Haley took over, and he was talking about moving to the 3-4 defense. Dorsey didn't seem to fit. He wasn't the stout cinder block to play nose tackle, and he wasn't the towering and quick player to hold down an end spot. But end is where the Chiefs saw him. He'd need a kind of quickness, conditioning and motor that had been untapped in Dorsey's past.

"He's not necessarily the dimensions that you think of," Haley says now, "when you think of a defensive lineman."

So Dorsey went home after that rookie year, still undisturbed by consequences or reality, and started eating. His family is full of generous cooks, and Dorsey joked after being drafted last year that family meals' taste is overshadowed only by their bounty.

"I was working out and everything, you know," he says of the offseason. "I was just eating well."

Dorsey returned to Kansas City in the spring, having gained nearly 30 pounds in three months.

"It was a lot of weight that they asked me to lose, considering what I played at last year," Dorsey said. "I knew it was going to be for the better. I just had to actually go out there and put in the work to do it.... I knew it wasn't going to be easy."

Four months after Dorsey reported to the conditioning program, he still had work to do. Haley forced players to pass a conditioning test before they could participate in training-camp practices, and Dorsey failed. He wasn't the only player to fail, but he was the last one to pass. Day after humiliating day, Dorsey — whom the Chiefs pay during the regular season, doing the math one way, a guaranteed average of no less than $38,000 per day — worked on a stationary bike, burning calories and hours while his teammates played football. He pushed heavy pieces of equipment close enough to a line of fans that he could hear their taunts. He lay on his back and pulled a blocking bag with a chain, trying to lose enough weight that his body wasn't shocked when he tried to run.

Dorsey wishes he could say that his life eased after training camp, but he knows that that never will be his fate. Top-five picks don't have it easy, especially when they have yet to justify the draft spot and the money that slot commands. Dorsey was mentioned this week in trade rumors, and until he becomes known for more than his food preference, his exercise regimen and all the things he has not done, his future in Kansas City will remain uncertain.

But there is hope, Haley says.
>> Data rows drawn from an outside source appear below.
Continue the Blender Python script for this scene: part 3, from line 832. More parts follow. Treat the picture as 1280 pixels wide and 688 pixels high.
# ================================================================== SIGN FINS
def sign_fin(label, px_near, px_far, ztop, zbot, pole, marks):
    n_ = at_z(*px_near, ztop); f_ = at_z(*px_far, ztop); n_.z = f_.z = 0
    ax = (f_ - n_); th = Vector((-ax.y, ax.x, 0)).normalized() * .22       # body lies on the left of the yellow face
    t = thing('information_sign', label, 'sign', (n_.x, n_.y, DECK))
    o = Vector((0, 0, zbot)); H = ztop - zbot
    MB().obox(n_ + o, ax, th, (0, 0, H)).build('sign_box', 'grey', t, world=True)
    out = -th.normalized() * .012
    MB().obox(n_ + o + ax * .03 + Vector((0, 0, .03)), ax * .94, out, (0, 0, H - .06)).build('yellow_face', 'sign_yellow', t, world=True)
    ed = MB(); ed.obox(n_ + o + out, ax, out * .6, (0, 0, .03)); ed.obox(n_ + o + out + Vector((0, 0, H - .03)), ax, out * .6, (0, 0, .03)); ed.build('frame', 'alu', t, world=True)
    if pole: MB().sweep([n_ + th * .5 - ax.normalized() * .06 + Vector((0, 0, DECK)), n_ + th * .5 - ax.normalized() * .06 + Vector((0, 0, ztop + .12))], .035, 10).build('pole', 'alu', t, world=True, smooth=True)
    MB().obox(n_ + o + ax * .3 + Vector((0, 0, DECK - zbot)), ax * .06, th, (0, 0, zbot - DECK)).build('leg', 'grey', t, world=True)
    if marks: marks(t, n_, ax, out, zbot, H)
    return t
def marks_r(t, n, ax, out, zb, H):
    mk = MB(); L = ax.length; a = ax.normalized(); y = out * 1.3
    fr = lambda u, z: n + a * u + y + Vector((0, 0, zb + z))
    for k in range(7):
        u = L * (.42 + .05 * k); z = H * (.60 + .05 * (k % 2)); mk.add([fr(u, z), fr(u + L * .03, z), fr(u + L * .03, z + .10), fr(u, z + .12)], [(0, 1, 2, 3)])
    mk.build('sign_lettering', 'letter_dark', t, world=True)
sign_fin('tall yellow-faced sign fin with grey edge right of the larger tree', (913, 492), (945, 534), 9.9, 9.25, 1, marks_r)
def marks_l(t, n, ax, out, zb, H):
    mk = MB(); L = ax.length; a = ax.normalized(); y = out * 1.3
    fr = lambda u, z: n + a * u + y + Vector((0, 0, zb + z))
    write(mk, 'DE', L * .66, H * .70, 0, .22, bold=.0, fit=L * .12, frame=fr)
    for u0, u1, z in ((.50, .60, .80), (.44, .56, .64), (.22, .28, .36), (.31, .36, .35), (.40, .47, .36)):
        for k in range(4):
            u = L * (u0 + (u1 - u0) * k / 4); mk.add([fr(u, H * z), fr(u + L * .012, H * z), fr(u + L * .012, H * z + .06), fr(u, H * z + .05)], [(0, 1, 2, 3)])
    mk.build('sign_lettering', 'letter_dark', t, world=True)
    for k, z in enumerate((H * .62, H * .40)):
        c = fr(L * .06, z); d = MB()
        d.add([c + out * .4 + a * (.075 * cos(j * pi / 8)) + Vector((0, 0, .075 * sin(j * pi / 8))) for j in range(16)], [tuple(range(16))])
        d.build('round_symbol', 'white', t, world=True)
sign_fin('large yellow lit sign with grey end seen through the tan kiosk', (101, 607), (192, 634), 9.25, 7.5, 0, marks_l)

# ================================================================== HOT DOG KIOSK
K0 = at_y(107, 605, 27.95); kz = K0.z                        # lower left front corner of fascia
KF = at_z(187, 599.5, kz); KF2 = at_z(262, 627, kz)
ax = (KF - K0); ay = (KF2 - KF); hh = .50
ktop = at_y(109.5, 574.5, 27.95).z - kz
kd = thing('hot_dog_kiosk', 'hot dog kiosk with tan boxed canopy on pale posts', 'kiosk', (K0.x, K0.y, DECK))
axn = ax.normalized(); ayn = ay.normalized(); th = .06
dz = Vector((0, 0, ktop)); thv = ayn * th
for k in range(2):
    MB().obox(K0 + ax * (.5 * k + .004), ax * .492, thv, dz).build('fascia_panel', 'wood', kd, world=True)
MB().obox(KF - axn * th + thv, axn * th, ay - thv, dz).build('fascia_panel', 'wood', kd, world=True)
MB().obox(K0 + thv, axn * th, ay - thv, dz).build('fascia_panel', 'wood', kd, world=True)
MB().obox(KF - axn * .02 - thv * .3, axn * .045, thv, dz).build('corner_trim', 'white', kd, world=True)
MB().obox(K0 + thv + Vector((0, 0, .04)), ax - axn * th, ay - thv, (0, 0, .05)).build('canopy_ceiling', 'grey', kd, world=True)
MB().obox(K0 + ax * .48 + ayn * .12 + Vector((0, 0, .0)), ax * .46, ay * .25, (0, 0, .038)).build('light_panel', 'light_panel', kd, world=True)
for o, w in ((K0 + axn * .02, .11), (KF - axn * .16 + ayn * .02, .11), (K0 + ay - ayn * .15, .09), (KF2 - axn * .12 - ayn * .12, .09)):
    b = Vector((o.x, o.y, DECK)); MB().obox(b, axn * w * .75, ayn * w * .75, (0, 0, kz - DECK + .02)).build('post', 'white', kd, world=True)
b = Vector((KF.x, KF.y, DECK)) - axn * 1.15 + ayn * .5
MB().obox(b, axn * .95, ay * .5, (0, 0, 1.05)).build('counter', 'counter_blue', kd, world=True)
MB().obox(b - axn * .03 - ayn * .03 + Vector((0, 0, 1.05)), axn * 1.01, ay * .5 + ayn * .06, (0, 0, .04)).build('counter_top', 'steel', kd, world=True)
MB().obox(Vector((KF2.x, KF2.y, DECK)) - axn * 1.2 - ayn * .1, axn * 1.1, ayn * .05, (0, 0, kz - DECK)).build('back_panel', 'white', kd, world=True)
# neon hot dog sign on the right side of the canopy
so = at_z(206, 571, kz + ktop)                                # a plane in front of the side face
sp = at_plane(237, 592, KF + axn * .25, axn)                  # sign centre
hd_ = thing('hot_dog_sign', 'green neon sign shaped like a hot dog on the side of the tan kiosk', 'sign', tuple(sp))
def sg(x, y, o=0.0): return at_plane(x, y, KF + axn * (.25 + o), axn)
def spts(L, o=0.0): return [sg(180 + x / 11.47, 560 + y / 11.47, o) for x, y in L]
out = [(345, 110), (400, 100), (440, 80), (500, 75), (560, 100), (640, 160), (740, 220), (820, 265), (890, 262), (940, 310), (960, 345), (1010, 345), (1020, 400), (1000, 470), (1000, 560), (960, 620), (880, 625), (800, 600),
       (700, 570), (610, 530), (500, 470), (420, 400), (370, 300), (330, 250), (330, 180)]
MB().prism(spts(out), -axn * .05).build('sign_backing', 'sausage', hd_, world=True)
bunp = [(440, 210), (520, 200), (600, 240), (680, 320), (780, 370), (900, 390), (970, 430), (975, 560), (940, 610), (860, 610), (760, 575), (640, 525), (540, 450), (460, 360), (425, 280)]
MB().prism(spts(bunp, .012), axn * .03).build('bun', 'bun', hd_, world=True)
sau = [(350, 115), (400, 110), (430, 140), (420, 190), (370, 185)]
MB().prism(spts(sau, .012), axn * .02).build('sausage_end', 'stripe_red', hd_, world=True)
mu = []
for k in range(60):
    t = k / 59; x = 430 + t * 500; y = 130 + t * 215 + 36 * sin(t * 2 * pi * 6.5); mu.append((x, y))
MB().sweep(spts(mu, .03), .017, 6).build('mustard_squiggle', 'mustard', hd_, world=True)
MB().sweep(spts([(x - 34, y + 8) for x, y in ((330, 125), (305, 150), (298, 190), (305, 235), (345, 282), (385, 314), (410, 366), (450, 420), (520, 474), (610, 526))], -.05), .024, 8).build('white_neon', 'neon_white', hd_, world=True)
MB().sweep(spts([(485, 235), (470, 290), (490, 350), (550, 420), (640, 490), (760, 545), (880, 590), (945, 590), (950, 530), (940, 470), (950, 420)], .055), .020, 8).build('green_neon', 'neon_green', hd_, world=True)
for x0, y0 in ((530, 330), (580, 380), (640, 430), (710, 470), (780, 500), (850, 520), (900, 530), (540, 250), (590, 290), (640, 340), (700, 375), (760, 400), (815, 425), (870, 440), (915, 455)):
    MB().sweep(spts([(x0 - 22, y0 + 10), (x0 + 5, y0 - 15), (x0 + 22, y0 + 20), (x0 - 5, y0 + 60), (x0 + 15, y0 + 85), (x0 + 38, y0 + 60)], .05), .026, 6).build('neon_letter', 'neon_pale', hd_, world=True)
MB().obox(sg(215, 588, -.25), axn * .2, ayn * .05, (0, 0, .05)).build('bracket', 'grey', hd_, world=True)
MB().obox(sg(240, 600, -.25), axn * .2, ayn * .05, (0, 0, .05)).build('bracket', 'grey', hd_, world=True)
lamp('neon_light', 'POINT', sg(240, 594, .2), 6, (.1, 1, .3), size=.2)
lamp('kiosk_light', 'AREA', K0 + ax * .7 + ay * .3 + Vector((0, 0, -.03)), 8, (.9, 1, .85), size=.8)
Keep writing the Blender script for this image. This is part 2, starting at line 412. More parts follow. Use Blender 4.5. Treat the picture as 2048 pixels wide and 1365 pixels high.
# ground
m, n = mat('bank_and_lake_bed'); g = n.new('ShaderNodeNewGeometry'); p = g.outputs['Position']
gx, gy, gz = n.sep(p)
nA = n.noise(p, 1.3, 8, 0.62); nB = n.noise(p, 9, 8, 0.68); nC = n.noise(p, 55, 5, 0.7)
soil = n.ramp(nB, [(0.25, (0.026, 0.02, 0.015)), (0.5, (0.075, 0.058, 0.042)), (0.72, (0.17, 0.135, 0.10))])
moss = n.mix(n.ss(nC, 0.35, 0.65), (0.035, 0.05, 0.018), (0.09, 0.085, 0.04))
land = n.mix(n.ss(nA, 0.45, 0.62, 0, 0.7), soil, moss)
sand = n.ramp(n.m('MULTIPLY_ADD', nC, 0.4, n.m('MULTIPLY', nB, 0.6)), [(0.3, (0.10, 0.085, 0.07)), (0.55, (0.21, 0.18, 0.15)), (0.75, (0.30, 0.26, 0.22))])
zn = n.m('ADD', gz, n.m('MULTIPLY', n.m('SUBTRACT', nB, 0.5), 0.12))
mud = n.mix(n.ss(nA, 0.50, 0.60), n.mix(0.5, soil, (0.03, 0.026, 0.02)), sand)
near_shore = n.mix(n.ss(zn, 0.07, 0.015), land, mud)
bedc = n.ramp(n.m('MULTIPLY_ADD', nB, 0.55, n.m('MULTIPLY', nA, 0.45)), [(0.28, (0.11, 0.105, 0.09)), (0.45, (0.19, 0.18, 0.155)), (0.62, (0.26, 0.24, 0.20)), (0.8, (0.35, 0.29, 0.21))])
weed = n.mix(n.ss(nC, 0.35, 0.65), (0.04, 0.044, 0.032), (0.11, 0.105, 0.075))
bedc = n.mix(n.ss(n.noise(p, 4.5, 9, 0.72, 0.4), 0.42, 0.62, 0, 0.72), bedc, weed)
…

It showed the coach something that Dorsey defied expectations and lost those 50 pounds. Since then, Dorsey has shown enough improvement that the Chiefs not only aren't going to give up on him yet, but for the first time they're seeing glimpses of what Kansas City saw when it drafted him last year.

"The guy obviously has skill to play in the NFL," Haley says, "or he wouldn't have been taken where he was taken. That skill is starting to show itself.

"Two out of the last three weeks, he's been more like what you'd envisioned him being."

Haley called Dorsey's game against Dallas - the big man had four solo tackles and nearly sacked Tony Romo for a safety - the best of his career. Now, the coach says, Dorsey has to pass perhaps his biggest test yet: show that he can keep improving. Haley says today's game at Washington is critical for the young lineman.

Dorsey admits that he's still adjusting to playing defensive end. He says the pace and time demands are things he's never been faced with. All the Chiefs can do now is wait and see if he continues to pass his tests. When it comes to Dorsey, that has occasionally been a dangerous proposition. Kansas City needs him to prove his reputation wrong.

Dorsey says he's up for it.

"I ain't never going to doubt myself. Never," he says. "People are always going to have that opinion and what they think about things, and I can't control that. I talked to guys before I got here, and they told me: 'When it gets hard, you've got to keep on pushing. You best believe in yourself because nobody else will.'

"I'm going to control it better this year. I've got to."